Adam posts on July 26, 2013 15:38
slipperybidness, post: 979084
While I do like my Pio elite, my next receiver will probably be something else. One thing is I'm not convinced that class D is really mature yet. I also don't really care for the gloss finish.

You might still like their VSX line of Elites. Non-glossy and not class D.
slipperybidness posts on July 26, 2013 15:33
Adam, post: 979082
Dang it. This preview is like a gateway drug. I noticed that it was a Pioneer Elite (like my receiver), and long story short…now I want an SC-79.

While I do like my Pio elite, my next receiver will probably be something else. One thing is I'm not convinced that class D is really mature yet. I also don't really care for the gloss finish.
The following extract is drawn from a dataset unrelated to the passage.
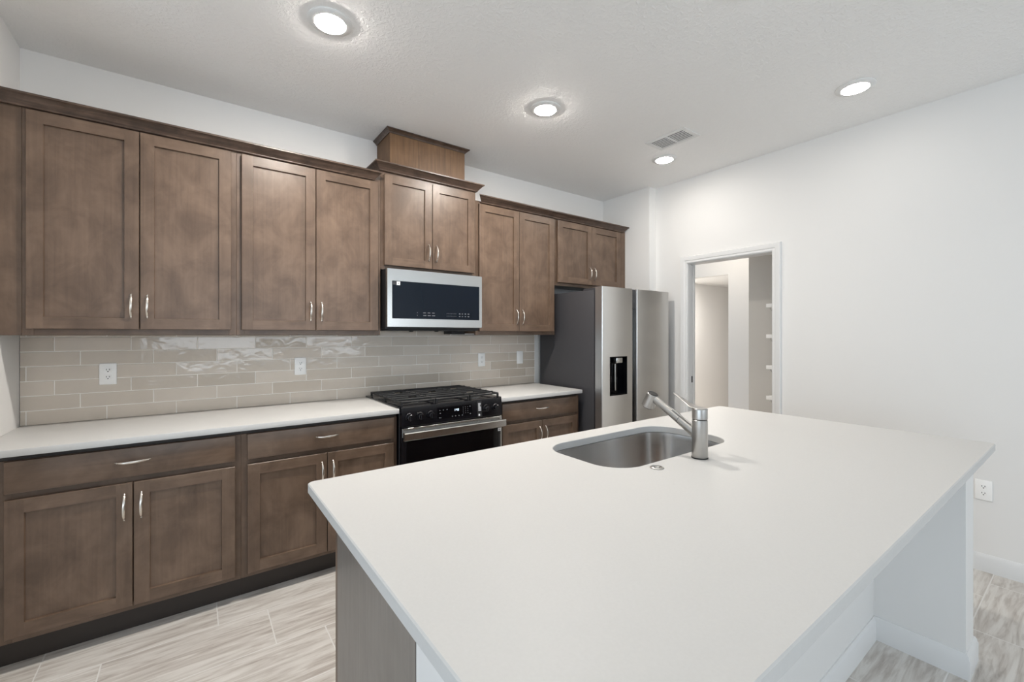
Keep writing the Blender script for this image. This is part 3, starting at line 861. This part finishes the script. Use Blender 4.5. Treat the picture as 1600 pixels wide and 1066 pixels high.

Maybe a Yammy, that is what I had before the Pio (pre-HDMI days) and I loved it.

Otherwise, maybe Anthem, Marantz, Denon.
Adam posts on July 26, 2013 14:54
Dang it. This preview is like a gateway drug. I noticed that it was a Pioneer Elite (like my receiver), and long story short…now I want an SC-79.
Adam posts on July 26, 2013 14:49
slipperybidness, post: 979079
Do these $200 receivers typically have phono inputs? RIAA equalization and phono pres take extra circuitry and parts. That could be a good example of the cost differentials.

Solid point, but you can buy an external phono preamp for about $20 at full retail. I bet Pioneer can put them into their products for much less.